§ **Goal**
What lines of the data include the string "Write"? Copy them all.

§ **Dataset excerpts**
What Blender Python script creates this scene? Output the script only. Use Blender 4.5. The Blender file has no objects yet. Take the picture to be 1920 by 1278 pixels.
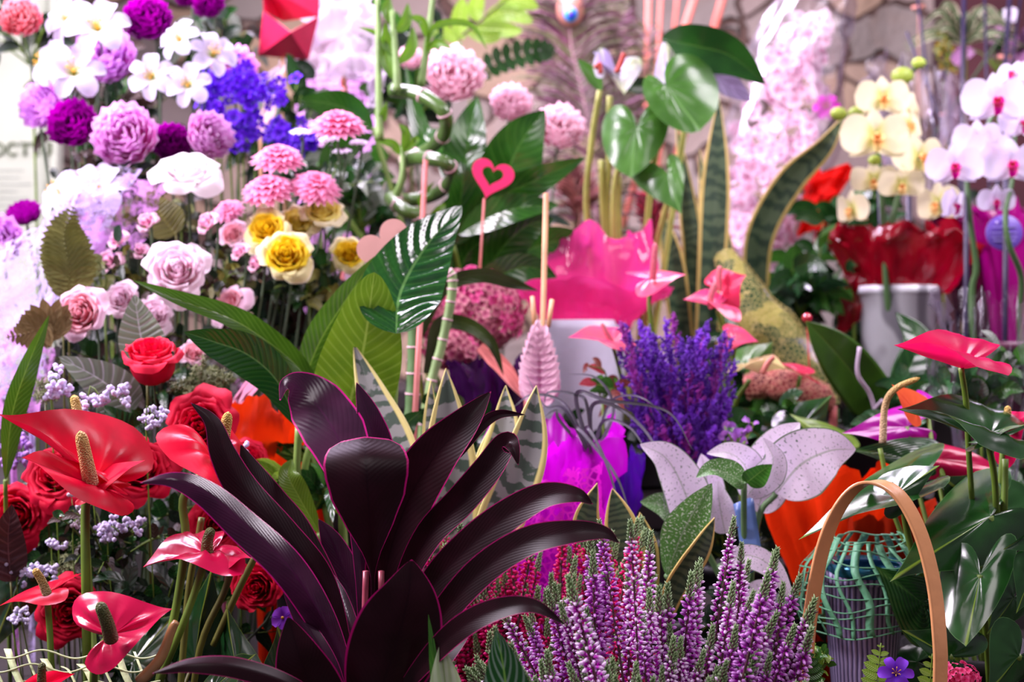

* * *

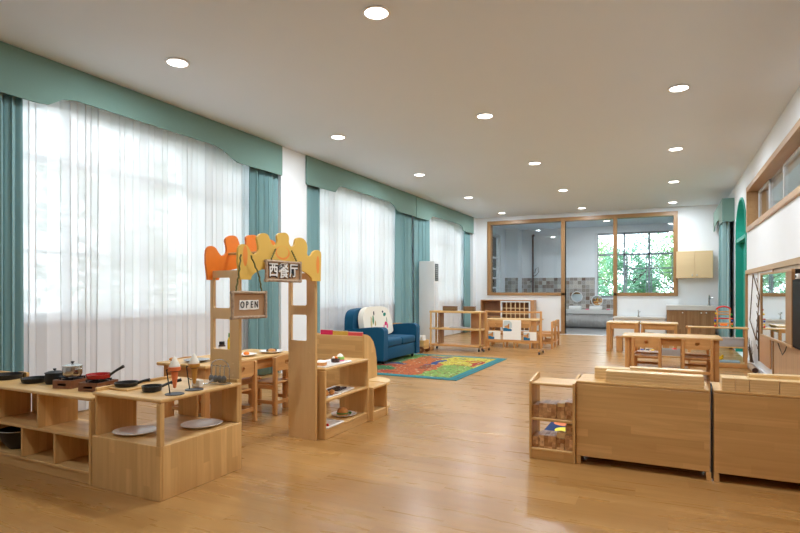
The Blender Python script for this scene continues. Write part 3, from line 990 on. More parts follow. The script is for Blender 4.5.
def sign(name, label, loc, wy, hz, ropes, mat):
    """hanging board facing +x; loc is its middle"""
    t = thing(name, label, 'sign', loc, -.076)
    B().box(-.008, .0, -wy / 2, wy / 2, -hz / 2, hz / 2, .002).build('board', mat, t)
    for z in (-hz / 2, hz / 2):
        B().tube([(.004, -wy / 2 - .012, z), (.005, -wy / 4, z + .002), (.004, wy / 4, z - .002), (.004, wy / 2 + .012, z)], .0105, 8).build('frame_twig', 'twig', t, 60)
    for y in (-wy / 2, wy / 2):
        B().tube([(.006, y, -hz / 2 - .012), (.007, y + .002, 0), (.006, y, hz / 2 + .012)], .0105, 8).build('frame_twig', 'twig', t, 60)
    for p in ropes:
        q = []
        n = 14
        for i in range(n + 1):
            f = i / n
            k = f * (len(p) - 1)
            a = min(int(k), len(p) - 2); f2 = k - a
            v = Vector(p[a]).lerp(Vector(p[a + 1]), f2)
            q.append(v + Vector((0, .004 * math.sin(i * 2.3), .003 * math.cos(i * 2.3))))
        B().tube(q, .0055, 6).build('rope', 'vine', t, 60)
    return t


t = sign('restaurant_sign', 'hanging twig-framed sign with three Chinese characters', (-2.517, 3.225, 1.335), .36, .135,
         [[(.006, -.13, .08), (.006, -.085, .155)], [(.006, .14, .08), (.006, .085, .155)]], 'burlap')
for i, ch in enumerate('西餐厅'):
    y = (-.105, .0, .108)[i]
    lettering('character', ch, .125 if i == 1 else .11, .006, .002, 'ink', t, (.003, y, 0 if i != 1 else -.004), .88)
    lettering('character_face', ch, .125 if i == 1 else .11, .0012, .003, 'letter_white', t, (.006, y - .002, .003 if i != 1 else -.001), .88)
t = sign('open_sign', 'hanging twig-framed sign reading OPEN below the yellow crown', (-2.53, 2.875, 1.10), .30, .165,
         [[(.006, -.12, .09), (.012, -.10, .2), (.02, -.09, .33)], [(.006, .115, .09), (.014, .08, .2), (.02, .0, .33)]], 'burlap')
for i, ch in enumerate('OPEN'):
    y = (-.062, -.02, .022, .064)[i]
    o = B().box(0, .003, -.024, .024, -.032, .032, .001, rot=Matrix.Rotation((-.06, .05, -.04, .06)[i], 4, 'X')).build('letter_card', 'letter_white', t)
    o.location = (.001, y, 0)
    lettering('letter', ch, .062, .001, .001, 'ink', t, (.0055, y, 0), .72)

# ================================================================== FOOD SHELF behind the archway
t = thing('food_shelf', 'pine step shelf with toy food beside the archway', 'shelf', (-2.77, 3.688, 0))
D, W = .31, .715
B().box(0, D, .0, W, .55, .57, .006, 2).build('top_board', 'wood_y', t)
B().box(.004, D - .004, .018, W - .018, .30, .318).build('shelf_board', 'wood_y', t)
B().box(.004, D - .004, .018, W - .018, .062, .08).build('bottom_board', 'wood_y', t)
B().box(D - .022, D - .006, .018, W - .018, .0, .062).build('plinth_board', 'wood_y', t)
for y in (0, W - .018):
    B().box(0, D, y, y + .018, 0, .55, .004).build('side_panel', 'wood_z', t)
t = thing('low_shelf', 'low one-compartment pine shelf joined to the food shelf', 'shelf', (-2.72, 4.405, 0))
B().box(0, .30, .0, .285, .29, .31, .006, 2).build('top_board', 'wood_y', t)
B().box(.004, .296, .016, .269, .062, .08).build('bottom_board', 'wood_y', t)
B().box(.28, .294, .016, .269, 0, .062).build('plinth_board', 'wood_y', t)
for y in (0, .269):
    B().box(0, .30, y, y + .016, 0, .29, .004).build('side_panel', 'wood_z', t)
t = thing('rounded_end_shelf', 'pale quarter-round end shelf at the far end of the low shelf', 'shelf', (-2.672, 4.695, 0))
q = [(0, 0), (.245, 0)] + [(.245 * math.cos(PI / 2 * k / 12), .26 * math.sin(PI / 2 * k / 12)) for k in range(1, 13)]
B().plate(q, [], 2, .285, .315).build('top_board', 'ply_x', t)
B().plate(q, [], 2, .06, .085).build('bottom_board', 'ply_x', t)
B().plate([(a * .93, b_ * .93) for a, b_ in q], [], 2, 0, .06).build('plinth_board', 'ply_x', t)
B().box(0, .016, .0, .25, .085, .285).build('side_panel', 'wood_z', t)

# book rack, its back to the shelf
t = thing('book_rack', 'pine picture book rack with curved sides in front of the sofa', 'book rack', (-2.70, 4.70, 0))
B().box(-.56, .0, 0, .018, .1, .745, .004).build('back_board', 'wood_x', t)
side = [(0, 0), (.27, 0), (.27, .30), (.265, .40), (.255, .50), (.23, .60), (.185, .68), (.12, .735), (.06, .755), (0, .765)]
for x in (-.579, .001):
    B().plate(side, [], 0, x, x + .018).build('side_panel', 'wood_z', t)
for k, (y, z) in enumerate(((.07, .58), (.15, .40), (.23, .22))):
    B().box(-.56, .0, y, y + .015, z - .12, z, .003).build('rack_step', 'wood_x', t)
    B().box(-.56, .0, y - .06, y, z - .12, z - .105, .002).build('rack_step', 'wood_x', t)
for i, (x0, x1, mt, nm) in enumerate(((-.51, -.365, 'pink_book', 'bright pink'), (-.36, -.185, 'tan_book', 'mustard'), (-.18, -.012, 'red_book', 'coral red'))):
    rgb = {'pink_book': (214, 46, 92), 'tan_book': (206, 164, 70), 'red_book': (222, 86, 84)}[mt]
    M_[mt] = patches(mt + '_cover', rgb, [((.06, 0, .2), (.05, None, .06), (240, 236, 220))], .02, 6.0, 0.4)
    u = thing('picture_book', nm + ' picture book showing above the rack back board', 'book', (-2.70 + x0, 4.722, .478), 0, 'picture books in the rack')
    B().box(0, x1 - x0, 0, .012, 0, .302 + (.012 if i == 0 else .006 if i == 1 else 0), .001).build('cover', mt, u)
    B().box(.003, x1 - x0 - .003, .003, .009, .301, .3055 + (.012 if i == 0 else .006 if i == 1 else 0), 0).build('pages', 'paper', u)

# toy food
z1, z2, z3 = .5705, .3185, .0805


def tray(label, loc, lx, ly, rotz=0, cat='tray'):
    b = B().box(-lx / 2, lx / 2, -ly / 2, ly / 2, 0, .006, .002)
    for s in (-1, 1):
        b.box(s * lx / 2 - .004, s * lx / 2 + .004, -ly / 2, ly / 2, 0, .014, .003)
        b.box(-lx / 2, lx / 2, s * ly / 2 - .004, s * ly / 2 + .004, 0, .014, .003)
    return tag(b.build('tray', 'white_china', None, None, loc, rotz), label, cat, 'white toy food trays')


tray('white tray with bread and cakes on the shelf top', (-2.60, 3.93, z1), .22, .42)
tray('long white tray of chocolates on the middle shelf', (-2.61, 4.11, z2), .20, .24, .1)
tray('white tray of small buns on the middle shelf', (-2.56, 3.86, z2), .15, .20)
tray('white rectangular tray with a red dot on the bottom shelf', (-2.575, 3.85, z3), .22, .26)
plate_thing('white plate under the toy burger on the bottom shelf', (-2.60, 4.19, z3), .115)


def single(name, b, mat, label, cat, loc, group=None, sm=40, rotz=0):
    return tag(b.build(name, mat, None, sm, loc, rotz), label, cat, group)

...

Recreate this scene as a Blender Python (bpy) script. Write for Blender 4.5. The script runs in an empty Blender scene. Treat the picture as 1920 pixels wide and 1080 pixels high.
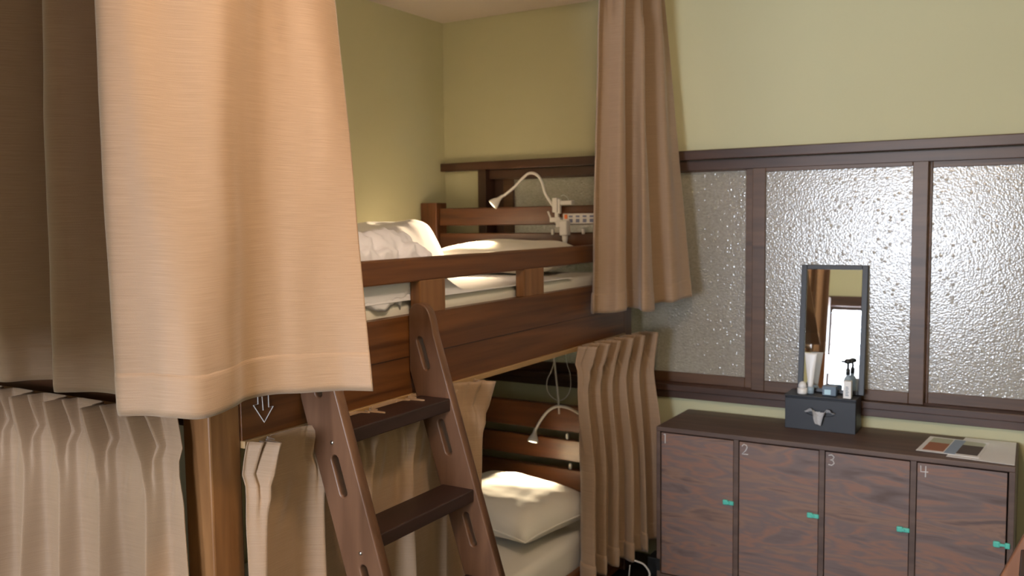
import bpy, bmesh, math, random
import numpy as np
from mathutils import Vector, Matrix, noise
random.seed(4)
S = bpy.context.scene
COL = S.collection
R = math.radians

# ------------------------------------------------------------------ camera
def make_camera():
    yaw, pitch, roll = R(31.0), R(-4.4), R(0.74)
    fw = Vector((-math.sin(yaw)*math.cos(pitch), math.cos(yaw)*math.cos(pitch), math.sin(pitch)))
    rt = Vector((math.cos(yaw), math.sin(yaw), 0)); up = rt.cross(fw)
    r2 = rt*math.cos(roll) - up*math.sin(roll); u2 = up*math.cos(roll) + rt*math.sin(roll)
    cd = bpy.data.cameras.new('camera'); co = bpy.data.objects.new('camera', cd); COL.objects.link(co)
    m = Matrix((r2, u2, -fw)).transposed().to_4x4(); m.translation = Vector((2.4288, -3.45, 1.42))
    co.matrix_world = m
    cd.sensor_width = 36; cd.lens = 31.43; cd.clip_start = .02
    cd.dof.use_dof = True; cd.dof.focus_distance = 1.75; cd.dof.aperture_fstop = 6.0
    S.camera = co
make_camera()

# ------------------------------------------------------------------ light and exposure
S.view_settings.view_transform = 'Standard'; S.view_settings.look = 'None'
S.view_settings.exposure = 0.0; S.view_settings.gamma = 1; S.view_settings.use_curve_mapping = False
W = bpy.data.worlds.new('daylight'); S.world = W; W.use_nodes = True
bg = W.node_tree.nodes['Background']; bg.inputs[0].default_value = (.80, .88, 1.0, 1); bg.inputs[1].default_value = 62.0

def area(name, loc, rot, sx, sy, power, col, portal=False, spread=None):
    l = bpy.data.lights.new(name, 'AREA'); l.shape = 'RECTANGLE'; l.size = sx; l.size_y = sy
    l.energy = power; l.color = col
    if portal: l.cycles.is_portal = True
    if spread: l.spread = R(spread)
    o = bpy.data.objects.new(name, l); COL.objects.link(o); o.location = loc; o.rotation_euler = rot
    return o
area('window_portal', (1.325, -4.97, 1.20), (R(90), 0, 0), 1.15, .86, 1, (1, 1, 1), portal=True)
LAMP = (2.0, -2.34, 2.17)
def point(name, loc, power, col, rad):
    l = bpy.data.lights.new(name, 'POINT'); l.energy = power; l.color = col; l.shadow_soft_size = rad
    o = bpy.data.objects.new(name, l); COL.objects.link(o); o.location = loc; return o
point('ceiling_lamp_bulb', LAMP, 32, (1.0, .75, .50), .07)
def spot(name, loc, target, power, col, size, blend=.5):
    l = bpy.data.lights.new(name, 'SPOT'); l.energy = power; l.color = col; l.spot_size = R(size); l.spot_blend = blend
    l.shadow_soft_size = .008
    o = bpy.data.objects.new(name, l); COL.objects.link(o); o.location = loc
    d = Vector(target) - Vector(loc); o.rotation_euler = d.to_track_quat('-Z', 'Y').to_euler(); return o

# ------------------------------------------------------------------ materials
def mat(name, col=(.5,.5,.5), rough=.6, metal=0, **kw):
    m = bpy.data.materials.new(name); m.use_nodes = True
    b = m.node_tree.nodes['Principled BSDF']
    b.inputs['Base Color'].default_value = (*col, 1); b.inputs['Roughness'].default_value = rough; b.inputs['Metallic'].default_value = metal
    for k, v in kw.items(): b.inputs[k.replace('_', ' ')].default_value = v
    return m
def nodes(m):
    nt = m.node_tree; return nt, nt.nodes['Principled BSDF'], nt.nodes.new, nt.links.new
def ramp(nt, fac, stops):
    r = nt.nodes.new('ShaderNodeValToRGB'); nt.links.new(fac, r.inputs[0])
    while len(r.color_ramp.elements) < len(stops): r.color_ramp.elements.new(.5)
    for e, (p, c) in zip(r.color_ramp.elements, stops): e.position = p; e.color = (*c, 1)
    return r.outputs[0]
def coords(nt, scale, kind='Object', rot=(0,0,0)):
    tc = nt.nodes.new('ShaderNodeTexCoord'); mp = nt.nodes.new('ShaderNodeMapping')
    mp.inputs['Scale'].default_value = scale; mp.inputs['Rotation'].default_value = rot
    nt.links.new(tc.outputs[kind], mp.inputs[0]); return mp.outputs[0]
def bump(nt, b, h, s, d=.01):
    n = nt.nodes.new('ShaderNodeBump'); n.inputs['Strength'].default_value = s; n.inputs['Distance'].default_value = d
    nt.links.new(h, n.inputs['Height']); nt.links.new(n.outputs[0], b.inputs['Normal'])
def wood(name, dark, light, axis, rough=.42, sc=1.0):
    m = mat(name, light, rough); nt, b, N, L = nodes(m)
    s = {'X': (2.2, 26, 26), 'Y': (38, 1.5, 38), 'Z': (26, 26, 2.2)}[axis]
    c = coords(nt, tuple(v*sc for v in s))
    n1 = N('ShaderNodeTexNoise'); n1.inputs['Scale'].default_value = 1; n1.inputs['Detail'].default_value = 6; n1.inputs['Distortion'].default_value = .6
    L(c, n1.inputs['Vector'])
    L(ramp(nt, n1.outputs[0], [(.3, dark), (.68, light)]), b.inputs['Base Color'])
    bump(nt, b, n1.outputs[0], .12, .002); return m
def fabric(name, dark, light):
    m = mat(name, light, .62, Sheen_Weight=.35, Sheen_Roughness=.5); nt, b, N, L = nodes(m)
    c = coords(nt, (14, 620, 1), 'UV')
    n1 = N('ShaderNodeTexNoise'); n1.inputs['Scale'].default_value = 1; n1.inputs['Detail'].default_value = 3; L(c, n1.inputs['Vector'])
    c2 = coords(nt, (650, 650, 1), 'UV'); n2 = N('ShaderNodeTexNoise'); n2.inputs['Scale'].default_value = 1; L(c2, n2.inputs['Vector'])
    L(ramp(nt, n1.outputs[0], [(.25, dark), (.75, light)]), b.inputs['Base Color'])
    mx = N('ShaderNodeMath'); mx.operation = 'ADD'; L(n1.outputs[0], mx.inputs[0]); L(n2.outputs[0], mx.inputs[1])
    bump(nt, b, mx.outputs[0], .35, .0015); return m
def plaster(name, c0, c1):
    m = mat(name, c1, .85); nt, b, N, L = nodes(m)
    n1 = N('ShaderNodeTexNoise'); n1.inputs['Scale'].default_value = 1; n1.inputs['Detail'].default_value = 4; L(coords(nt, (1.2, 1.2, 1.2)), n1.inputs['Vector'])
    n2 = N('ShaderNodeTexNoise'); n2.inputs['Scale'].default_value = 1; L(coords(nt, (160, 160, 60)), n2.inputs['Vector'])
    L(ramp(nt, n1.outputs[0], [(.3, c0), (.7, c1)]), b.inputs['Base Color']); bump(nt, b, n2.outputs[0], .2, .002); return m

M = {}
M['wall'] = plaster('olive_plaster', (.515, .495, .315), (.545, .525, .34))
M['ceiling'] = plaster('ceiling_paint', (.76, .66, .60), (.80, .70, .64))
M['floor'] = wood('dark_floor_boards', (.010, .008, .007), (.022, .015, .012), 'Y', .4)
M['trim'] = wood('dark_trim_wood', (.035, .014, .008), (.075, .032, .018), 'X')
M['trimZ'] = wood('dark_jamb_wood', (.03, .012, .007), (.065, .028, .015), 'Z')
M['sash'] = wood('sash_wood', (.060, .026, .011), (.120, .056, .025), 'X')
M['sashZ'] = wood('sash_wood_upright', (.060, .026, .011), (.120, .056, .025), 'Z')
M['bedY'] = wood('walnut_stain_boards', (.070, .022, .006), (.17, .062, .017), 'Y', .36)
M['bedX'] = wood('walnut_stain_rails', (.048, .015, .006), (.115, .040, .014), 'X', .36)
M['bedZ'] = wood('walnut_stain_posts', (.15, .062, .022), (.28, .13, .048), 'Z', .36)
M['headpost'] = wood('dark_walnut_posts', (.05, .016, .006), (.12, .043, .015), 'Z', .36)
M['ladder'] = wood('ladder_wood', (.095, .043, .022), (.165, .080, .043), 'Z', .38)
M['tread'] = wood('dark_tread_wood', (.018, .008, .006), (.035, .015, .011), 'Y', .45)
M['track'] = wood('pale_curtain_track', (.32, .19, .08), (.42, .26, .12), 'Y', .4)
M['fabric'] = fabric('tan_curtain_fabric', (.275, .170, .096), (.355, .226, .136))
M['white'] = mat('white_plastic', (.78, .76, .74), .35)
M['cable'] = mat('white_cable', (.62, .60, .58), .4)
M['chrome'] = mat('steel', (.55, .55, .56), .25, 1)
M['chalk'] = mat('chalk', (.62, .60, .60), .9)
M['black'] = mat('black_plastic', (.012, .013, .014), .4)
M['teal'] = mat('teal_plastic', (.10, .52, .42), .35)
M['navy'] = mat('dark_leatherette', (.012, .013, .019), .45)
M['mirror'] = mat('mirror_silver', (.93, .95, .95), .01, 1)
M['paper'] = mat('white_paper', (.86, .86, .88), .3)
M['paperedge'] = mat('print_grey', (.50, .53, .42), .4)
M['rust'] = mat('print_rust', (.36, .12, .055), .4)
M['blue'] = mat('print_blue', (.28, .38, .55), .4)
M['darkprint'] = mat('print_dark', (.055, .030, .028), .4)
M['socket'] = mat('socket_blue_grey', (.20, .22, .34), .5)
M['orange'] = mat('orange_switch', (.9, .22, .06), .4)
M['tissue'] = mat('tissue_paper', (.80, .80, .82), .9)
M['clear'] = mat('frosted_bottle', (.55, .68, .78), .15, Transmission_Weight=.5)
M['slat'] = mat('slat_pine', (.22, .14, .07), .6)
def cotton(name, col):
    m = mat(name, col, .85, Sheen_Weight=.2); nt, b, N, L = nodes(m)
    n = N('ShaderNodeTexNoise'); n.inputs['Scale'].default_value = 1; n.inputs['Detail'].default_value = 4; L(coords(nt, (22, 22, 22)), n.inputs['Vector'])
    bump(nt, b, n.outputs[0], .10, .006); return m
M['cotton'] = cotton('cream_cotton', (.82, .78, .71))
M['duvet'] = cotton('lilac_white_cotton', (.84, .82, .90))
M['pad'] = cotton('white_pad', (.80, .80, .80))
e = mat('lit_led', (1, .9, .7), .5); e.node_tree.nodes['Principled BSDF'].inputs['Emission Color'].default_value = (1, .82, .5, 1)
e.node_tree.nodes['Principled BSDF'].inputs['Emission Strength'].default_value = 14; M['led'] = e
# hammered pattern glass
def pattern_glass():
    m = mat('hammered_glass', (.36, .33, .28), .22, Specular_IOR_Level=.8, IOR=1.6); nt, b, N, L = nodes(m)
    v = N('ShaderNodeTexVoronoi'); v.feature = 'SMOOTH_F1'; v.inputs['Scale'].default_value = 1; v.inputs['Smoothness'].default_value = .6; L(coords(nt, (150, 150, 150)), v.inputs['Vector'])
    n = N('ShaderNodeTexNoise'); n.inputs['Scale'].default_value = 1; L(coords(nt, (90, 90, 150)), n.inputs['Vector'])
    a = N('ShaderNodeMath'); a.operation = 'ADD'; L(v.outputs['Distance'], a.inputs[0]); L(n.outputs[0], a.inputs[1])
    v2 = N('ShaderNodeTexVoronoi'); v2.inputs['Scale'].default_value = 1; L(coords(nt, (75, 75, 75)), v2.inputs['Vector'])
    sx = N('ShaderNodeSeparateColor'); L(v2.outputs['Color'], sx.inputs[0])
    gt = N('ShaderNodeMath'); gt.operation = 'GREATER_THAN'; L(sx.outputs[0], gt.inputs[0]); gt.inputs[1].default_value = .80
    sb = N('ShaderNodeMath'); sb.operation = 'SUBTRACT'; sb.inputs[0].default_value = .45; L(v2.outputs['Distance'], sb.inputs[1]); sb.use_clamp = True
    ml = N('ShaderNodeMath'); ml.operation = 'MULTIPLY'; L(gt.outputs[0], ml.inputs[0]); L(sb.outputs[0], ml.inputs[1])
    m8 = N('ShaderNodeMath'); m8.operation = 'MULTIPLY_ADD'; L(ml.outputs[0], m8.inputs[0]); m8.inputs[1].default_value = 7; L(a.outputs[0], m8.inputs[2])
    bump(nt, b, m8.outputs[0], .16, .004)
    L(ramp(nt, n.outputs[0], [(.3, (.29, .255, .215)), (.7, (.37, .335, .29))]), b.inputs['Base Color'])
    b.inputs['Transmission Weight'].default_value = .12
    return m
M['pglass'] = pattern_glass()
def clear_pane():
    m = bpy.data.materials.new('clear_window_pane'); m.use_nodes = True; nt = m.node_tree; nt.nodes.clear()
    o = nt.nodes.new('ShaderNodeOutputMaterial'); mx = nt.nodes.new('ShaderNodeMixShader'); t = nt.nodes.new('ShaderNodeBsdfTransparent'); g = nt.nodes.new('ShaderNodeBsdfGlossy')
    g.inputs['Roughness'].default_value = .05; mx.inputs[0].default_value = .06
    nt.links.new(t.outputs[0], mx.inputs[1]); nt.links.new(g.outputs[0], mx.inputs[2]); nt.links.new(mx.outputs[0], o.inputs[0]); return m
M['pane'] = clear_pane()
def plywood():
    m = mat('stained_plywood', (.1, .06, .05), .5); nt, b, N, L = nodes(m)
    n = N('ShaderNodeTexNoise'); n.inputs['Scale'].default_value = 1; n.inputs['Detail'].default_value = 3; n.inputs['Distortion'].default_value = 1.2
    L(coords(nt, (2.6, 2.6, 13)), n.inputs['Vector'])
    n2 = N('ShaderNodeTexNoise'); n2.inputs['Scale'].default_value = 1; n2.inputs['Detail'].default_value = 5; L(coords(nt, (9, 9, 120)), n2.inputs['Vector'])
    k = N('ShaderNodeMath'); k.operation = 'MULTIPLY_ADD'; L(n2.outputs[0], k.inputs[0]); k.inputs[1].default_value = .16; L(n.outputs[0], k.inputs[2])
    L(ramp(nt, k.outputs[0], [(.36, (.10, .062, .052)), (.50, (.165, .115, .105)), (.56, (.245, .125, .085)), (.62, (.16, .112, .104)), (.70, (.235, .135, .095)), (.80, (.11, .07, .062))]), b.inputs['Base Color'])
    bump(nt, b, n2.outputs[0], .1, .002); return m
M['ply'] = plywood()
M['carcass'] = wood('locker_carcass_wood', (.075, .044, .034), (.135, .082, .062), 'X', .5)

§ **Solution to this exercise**
The Blender Python script for this scene continues. Write part 3, from line 990 on. More parts follow. The script is for Blender 4.5.
Recreate this scene as a Blender Python (bpy) script. Write for Blender 4.5. The script runs in an empty Blender scene. Treat the picture as 1920 pixels wide and 1080 pixels high.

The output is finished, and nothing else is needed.